■ **Raw data**

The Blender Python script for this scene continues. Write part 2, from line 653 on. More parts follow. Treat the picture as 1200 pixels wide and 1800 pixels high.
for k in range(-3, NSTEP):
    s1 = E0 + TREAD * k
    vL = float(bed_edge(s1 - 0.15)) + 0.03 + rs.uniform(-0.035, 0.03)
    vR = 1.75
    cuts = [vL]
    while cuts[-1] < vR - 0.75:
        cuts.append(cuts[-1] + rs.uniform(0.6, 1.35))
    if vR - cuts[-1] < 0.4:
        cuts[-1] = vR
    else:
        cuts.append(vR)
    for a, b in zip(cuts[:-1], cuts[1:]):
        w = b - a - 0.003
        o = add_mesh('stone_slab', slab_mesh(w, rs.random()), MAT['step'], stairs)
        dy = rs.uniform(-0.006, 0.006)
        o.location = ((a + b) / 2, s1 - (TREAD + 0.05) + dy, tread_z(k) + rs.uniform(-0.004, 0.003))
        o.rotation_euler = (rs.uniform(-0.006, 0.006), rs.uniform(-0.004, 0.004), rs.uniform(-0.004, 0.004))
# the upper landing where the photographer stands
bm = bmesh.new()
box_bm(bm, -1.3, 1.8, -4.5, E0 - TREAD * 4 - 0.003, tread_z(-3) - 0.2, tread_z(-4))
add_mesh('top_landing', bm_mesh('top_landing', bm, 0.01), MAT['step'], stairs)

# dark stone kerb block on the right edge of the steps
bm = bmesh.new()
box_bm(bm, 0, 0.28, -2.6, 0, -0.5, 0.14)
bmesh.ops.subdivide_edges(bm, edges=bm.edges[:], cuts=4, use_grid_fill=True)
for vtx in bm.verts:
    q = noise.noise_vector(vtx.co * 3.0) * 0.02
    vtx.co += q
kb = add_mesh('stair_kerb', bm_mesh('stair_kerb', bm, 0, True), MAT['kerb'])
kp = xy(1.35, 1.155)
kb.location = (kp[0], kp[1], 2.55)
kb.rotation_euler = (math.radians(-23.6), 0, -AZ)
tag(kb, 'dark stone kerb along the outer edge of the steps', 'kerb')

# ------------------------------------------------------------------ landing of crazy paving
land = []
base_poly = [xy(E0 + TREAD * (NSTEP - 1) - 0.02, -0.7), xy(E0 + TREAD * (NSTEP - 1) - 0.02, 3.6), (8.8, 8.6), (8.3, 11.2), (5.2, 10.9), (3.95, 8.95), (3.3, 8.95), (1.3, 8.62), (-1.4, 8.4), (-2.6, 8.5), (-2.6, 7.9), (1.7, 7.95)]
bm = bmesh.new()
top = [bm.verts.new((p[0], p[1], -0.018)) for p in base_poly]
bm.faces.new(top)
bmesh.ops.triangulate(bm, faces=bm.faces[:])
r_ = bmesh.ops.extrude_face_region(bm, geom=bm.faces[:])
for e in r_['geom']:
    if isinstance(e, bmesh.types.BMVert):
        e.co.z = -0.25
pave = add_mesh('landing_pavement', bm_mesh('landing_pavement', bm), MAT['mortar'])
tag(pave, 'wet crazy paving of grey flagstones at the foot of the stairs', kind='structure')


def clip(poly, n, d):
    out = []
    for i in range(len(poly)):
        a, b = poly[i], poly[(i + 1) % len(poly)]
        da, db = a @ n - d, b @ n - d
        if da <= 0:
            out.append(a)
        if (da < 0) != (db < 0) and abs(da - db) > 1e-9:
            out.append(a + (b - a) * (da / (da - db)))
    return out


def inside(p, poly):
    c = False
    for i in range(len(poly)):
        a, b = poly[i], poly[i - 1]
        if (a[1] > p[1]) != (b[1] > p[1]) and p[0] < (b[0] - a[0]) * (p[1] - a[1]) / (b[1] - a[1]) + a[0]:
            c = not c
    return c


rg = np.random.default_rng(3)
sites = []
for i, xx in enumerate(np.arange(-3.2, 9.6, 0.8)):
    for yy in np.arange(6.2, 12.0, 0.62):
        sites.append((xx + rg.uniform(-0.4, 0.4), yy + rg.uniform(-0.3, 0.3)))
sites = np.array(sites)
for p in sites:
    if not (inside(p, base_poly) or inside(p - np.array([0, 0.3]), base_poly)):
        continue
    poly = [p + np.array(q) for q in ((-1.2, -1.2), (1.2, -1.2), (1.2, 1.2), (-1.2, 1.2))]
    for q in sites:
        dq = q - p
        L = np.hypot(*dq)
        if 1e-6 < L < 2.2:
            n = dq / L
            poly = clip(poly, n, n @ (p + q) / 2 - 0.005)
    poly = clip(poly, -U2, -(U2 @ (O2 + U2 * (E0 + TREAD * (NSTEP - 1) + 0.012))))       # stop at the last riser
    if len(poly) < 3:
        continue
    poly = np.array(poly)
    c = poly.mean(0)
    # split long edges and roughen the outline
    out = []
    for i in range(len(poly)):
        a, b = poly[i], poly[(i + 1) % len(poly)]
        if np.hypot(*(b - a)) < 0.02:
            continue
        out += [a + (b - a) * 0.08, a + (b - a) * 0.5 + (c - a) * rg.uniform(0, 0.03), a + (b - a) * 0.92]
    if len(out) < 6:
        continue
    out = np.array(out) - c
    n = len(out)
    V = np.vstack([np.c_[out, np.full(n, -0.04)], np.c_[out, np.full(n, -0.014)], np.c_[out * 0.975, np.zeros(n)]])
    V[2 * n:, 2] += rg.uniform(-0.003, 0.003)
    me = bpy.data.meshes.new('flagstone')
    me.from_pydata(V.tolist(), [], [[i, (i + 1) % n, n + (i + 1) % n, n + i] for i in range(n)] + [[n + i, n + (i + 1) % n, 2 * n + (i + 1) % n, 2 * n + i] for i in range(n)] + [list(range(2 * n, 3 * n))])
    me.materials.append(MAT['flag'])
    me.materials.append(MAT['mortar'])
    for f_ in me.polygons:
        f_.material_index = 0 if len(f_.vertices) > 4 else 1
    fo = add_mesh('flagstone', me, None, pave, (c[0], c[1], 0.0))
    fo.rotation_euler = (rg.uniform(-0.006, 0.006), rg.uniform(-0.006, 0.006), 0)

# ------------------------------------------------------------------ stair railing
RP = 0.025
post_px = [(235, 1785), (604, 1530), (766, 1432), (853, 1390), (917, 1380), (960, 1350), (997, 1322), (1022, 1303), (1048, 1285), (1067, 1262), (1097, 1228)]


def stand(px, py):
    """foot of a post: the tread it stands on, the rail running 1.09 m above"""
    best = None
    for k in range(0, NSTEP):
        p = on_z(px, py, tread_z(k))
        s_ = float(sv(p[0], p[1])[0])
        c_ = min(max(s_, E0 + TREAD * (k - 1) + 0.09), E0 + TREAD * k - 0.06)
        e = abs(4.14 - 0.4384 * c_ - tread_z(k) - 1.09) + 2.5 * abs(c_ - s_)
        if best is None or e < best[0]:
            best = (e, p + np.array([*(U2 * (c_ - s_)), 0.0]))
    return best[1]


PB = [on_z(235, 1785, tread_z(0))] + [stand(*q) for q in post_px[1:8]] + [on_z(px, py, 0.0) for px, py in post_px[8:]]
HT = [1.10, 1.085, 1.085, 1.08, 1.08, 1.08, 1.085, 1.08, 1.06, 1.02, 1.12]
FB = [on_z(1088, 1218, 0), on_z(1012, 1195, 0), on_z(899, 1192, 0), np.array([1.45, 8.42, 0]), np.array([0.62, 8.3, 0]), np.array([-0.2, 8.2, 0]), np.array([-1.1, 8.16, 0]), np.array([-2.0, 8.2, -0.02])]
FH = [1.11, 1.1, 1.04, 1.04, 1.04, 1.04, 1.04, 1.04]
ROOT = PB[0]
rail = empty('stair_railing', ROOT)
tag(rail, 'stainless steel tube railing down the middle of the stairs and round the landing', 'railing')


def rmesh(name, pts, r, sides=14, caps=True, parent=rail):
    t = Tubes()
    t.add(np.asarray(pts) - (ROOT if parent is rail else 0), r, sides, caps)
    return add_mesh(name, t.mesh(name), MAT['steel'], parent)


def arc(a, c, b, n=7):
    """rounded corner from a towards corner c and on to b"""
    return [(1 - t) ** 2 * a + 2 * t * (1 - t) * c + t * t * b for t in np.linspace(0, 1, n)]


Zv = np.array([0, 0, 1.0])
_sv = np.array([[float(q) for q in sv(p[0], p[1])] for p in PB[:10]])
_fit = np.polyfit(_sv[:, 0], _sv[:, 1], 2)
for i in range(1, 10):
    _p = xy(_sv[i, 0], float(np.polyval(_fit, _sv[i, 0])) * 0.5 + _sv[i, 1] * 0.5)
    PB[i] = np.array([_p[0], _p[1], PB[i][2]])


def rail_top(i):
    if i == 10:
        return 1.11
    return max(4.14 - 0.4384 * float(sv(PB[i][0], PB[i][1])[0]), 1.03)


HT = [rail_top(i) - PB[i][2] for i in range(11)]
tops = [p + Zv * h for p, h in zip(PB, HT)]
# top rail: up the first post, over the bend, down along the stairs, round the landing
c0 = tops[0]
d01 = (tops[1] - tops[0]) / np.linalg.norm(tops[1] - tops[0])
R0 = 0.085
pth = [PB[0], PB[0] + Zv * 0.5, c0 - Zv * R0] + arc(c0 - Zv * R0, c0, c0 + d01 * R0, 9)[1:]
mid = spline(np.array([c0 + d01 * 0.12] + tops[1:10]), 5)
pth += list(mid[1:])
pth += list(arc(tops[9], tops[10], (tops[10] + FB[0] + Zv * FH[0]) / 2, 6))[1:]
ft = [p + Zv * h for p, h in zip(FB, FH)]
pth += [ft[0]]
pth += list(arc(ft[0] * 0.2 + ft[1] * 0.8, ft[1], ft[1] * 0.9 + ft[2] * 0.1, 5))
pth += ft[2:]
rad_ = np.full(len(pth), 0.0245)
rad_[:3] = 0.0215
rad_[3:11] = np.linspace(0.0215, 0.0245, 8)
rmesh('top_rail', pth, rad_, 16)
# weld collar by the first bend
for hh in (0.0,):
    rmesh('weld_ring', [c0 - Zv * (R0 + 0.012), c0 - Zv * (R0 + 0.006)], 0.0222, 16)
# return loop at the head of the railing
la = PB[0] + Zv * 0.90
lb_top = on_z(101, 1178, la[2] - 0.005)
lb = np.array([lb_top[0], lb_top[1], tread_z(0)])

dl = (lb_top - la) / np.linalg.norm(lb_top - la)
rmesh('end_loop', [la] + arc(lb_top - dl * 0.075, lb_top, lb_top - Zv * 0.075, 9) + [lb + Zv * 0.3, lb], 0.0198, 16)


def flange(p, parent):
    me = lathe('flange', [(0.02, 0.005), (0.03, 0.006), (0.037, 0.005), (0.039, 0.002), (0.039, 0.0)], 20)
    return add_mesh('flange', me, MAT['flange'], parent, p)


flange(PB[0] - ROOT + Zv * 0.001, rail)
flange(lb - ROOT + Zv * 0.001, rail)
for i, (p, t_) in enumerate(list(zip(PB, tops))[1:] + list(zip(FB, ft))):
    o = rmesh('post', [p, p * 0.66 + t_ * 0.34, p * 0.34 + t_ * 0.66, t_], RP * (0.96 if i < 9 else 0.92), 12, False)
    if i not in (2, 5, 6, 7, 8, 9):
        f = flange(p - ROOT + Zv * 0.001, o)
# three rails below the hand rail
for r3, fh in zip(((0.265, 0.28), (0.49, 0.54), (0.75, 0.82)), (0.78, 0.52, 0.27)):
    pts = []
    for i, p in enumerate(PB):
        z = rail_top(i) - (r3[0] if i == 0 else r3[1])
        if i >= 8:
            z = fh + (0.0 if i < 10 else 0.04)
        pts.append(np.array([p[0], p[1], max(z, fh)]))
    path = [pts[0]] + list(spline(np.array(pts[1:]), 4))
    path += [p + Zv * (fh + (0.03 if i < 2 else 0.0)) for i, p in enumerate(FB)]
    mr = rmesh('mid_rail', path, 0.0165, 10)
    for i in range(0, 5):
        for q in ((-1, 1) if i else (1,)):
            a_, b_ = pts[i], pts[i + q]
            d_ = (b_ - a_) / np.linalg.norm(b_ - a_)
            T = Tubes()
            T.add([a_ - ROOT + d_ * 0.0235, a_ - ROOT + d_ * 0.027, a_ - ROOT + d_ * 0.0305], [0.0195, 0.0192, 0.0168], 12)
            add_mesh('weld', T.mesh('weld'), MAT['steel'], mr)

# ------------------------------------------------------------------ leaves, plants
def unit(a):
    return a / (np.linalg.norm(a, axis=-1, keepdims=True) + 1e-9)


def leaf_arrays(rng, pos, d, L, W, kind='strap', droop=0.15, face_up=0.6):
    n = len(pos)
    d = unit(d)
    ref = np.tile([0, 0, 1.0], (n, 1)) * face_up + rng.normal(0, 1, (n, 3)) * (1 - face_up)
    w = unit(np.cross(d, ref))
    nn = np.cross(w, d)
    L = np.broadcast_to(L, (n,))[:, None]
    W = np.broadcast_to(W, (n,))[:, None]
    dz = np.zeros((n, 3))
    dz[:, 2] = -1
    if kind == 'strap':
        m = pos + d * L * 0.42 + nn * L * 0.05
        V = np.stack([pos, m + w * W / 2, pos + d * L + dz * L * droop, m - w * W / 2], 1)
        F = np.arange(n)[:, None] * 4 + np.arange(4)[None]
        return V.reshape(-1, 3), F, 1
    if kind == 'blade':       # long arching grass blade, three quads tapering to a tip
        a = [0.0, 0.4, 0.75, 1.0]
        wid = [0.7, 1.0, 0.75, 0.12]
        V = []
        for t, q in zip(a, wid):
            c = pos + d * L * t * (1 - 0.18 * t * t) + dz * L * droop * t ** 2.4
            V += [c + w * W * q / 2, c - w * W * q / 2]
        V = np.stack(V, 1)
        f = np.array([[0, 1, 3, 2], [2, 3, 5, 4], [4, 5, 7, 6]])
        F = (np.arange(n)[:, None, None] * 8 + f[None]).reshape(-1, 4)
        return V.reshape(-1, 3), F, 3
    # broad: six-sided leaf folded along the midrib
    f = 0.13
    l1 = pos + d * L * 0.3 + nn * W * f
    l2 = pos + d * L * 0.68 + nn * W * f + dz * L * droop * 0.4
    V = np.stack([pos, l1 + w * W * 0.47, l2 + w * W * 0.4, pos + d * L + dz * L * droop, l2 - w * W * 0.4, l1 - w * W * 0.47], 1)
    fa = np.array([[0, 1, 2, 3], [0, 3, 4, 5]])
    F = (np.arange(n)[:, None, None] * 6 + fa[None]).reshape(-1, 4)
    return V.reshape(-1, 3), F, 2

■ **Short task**
Repeat word for word the lines from the line with "rs.random()), MAT['step'], stairs)" to the line with "0.01), MAT['step'], stairs)", both lines included.

■ **Response for this exercise**
        o = add_mesh('stone_slab', slab_mesh(w, rs.random()), MAT['step'], stairs)
        dy = rs.uniform(-0.006, 0.006)
        o.location = ((a + b) / 2, s1 - (TREAD + 0.05) + dy, tread_z(k) + rs.uniform(-0.004, 0.003))
        o.rotation_euler = (rs.uniform(-0.006, 0.006), rs.uniform(-0.004, 0.004), rs.uniform(-0.004, 0.004))
# the upper landing where the photographer stands
bm = bmesh.new()
box_bm(bm, -1.3, 1.8, -4.5, E0 - TREAD * 4 - 0.003, tread_z(-3) - 0.2, tread_z(-4))
add_mesh('top_landing', bm_mesh('top_landing', bm, 0.01), MAT['step'], stairs)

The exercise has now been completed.